Sammeroff and Cohen say they knew that with a small cast and a limited number of locations, they would be able to produce it themselves, without too many challenges.
But that threw a wrench into the screenwriting process: how do you engage an audience for 90 minutes with just six characters?

“The cast was the key component … to make it a success,” Sammeroff says.
TV mainstays Erin Karpluk (Being Erica), Michael Xavier (Bitten), Randal Edwards (The Killing) and Erin Agostino (Murdoch Mysteries) round out the ensemble.

Shot on a small budget at Cohen’s sister’s lake house, the production didn’t always go as planned. With several Gravenhurst locals volunteering on set, there was a revolving crew working with expensive camera and lighting equipment, Cohen says. “On the very first shot, the camera wouldn’t work.”

“WE’RE NOT SWINGERS”

The final product is a culmination of many years of behind-the-scenes work for Cohen, who worked as a production assistant and in film development in Los Angeles, after graduating from film school.

More than a decade ago, he reconnected with Sammeroff and the two began working together professionally.

“We said, ‘Let’s try writing a project together,’ ” she recalls. “We realized that we had a really good writing relationship. We had a similar sense of humour.”

With a title like A Swingers Weekend, Cohen and Sammeroff say that audiences can be confused as to why there is so little sex and nudity in the film.

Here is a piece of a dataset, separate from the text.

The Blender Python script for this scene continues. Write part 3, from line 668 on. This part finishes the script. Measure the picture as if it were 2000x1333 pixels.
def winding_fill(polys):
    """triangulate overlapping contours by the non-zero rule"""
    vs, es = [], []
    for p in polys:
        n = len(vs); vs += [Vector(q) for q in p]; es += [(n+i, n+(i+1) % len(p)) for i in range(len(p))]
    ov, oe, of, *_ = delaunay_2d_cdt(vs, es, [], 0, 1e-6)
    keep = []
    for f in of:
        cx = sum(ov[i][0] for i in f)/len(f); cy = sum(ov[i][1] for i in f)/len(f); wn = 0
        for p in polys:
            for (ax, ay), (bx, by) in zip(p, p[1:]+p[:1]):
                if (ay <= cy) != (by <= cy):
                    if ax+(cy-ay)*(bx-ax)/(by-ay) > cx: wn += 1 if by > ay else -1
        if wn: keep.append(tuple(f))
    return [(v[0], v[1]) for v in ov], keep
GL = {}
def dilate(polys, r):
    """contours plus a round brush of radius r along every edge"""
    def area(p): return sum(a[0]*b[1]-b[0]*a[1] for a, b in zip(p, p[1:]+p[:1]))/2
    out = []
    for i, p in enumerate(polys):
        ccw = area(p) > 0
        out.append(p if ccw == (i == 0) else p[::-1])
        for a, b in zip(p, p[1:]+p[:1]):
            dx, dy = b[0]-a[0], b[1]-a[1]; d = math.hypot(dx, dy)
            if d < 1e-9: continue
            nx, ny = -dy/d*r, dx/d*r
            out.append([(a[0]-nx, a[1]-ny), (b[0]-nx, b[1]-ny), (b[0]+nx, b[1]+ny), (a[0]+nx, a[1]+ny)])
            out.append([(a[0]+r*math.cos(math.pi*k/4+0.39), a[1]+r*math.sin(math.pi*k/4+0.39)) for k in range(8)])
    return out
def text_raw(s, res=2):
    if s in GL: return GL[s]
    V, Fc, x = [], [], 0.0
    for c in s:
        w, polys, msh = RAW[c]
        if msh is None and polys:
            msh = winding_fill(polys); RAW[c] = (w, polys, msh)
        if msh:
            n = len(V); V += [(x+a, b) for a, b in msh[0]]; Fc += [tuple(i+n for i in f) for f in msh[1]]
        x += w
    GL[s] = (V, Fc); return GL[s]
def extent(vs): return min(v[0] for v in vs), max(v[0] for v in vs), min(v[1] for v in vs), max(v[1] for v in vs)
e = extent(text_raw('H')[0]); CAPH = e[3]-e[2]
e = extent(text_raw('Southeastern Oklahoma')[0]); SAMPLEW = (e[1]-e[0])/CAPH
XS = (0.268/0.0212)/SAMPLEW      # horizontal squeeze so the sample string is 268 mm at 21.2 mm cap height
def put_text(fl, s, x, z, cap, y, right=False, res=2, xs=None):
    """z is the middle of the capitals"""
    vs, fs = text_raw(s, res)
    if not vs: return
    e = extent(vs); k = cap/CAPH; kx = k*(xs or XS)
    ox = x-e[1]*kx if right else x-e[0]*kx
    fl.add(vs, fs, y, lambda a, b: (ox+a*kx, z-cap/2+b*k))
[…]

“Our film is being a marketed as a sex comedy.… It’s really not,” Sammeroff says. “It’s a drama with funny people, funny situations and cringe comedy.”

Nevertheless, the catchy title could be valuable when the film appears on streaming and on-demand platforms.

“People are pleasantly surprised,” Sammeroff says, adding that it has been fun to observe festival audiences not knowing whether to laugh at some of the awkward comedy. “They go in expecting one thing, and they’re coming out getting something a little bit smarter.”